Anti-Islam attitudes, particular towards the Muslims and their informal and formal policies and codes of conduct are has become the main target of the Western media. This prejudice has manifested itself in various parts of the non-Muslim world. The Muslims have been portrayed by the Western media as dirty, brutal, uneducated, untrustworthy and fanatical terrorists. Throughout the western world, there exist a strong Islam-phobia; the strong feeling of Islam-phobia takes very many forms including hate and discrimination. Islam-phobia linked to terrorist attacks that are carried by Islamic fundamentalists. The strong anti-Muslim attitudes are widespread in Britain, France, United States and other western countries (Tucker and Roberts 110).
The western media is quick to pick on any negative activity conducted by the Arabs and they magnify it. The western media has resorted to ethnic stereotyping when depicting Muslims. This has taken the form of anti-Semitism, the hostility towards the Jewish during the Second World War. Anti-Semitism was the most heinous expression of European antipathy towards Judaism. The creation of the state of Israel enhanced the spread of anti-Semitism sentiments in the global Muslim community and in the entire Arab world. These sentiments still remain strong today just as anti-Arab sentiments in the western world (Tucker and Roberts 111).

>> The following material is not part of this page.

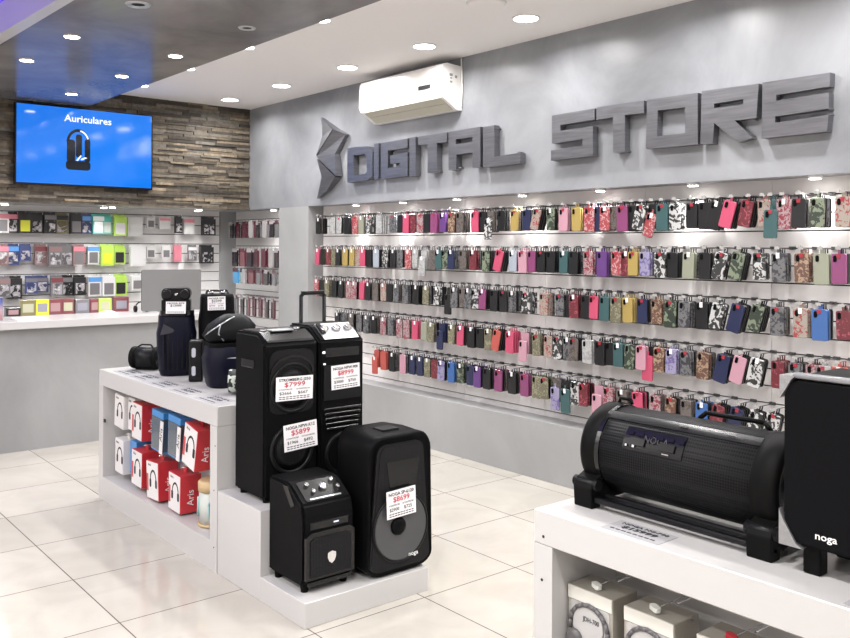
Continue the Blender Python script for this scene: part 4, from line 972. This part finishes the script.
# ---- hanging headphone packs in the foreground niche
M_hdr = mat('pack_header', (.66,.65,.60), .4, coat=.2); M_pside = mat('pack_side', (.33,.31,.27), .35, coat=.2); M_gry = mat('headphone_grey', (.10,.095,.10), .4)
def fg_pack(label, y, ztop, w, clip):
    t = thing('headphone_pack', label, 'headphone pack', (1.985,y,ztop), -PI/2, 'headphone packs in the foreground unit')
    d, h = .115, .25
    bm = NB(); box(bm, -w/2,w/2,0,d,-h,0,0,.002,1); obj('carton', bm, M_pside, t)
    bm = NB(); box(bm, -w/2+.002,w/2-.002,-.003,.002,-.038,0); obj('header', bm, M_hdr, t)
    bm = NB(); prism(bm, rrect(w-.02,h-.05,.01,3,0,-.04-(h-.05)/2), FR, -.002,.001); obj('window', bm, mat('pack_window', (.42,.41,.40), .15, coat=.7), t)
    bm = NB(); lathe(bm, [(.05,0),(.055,.004),(.055,.006)], 30, FACE(-.002,-.098,-.001), 0); obj('inner_disc', bm, mat('disc_grey', (.45,.44,.44), .35), t)
    text('brand_text', 'JDH-700', .02, M_ink, t, (.01,-.008,-.082), (PI/2,0,0), width=.06)
    bm = NB()
    pts = [(-.0+(.070)*math.cos(math.radians(a)), -.006, -.110+.070*math.sin(math.radians(a))) for a in range(-10,191,20)]
    tube(bm, pts, .007)
    hpn = obj('headphone_band', bm, M_gry, t)
    for s in (-1,1):
        bm = NB(); lathe(bm, [(.026,-.010),(.030,-.004),(.028,.008),(.018,.012)], 20, Matrix.Translation((s*.050,-.008,-.15)) @ Matrix.Rotation(PI/2,4,'X')); obj('ear_cup', bm, M_gry, hpn)
    bm = NB(); prism(bm, rrect(.020,.040,.008,4), lambda u,v,q: Matrix.Translation((.0,.03,.004)) @ Matrix.Rotation(1.1,4,'Z') @ Vector((u,v,q)), 0,.012); obj('security_clip', bm, clip, t)
    bm = NB(); tube(bm, [(.005,.04,.012),(.03,.07,.03),(.04,.11,.035),(.04,.13,.022)], .0012); obj('clip_cord', bm, M_silver, t)
M_clipw = mat('clip_white', (.8,.8,.76), .3); M_clipr = mat('clip_red', (.5,.02,.03), .3)
for lab, y, zt, w, c in (('beige-topped headphone pack with a white clip, leftmost in the foreground niche',1.636,.598,.165,M_clipw),('beige-topped headphone pack with a white clip, middle of the foreground niche',1.432,.598,.165,M_clipw),('beige-topped headphone pack with a red clip in the foreground niche',1.20,.60,.165,M_clipr)):
    fg_pack(lab, y, zt, w, c)
    bm = NB(); rod(bm, (2.221,y-.04,zt+.0235),(2.06,y-.04,zt+.0235), .003, 8)
    tag(obj('display_hook', bm, M_chrome), 'short hook holding the '+lab.replace('beige-topped ','').replace(' in the foreground niche','').replace(' of the foreground niche',''), 'display hook', 'hooks in the foreground niche')
# ================================================================ CAMERA, WORLD, SETTINGS
cam = bpy.data.cameras.new('camera'); co = bpy.data.objects.new('camera', cam); C.objects.link(co)
cam.sensor_width = 36; cam.lens = FPX/850*36; cam.shift_y = -(319-CYP)/850; cam.clip_start = .02; cam.clip_end = 60
R3 = Matrix((tuple(_R), tuple(_U), tuple(-_F))).transposed()
co.matrix_world = Matrix.Translation((0,0,CH)) @ R3.to_4x4()
sc = bpy.context.scene; sc.camera = co
w = bpy.data.worlds.new('world'); sc.world = w; w.use_nodes = True
w.node_tree.nodes['Background'].inputs[0].default_value = (.9,.93,1,1); w.node_tree.nodes['Background'].inputs[1].default_value = .3
# view transform, exposure and sampling
sc.view_settings.view_transform = 'Standard'; sc.view_settings.look = 'None'; sc.view_settings.exposure = -0.08; sc.view_settings.gamma = 1
sc.cycles.use_denoising = True
sc.cycles.max_bounces = 8
sc.cycles.sample_clamp_indirect = 6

Before the World War 11, anti-Semitism was a discrimination against Jews as an ethnic group and a religion. During this period, the definition of anti-Semitism was very complex. The strong anti-Semitism sentiments were due to prejudices, dialogue and stereotypes associated with the Jews. The western media has perpetuated the wring perception that Islam is a very backward religion and it depicts Muslims as fundamentalists using religion to justify and further their course. This creates avoidance and panic. The political discussion regarding Islam and the western media creates a platform for stereotyping (Kincheloe and Steinberg 20).
In both Islam phobia and anti-Semitism, religion is applied as a tool of creating fear and maintaining status quo. Anti-Semitism feelings was propagated by pre-World War 11 stereotyping of the Jews as people determined to take over the world and creation of the fear that Europe will no longer be Europe. There was artificial perception that Jews are penetrating from within. Both anti-Semitism and Islam-phobia are comparable in the sense that the stereotypes were formed to propagate it and to reinforce discrimination and prejudice (Kincheloe and Steinberg 22).
The orientalist discourse, women used their position to enter the Muslim female space and also to collect any evidence of the victimhood of Muslim woman. There were very many paintings that sought to depict a typical Muslim woman. The paintings by Brown illustrated the victimization of Muslim women by Islamic practices of sexual segregation and polygamy. Orientalist feminists identify feminism as a dichotomy between the west and the orient. Orientalist is considered as a place of religious dogma, irrationality and backwardness and this identified by the treatment of women. The orientalist discourse paints a monolithic picture of victimized women of orient that require to be rescued. In the Muslim world, women are portrayed as an oppressed lot and need empowerment (Sharma 196). The Muslim is depicted as a society with widespread inequalities. The women are depicted based on scientific knowledge and they are viewed as emotional, sentimental, passive and intellectually inferior. Both Muslim men and women are seen as unified and homogeneous static things and that they both carry inherent characteristics. The depiction however reinforces the superhot of man over women.
Works Cited
Kincheloe, Joe L, and Shirley R. Steinberg. The Miseducation of the West: How Schools and the Media Distort Our Understanding of the Islamic World. Westport, Conn: Praeger, 2004. Print.
Sharma, Arvind. The World's Religions: A Contemporary Reader. Minneapolis: Fortress Press, 2011. Print.
Tucker, Spencer, and Priscilla M. Roberts. The Encyclopedia of the Arab-Israeli Conflict: A Political, Social, and Military History. Santa Barbara, Calif: ABC-CLIO, 2008. Print.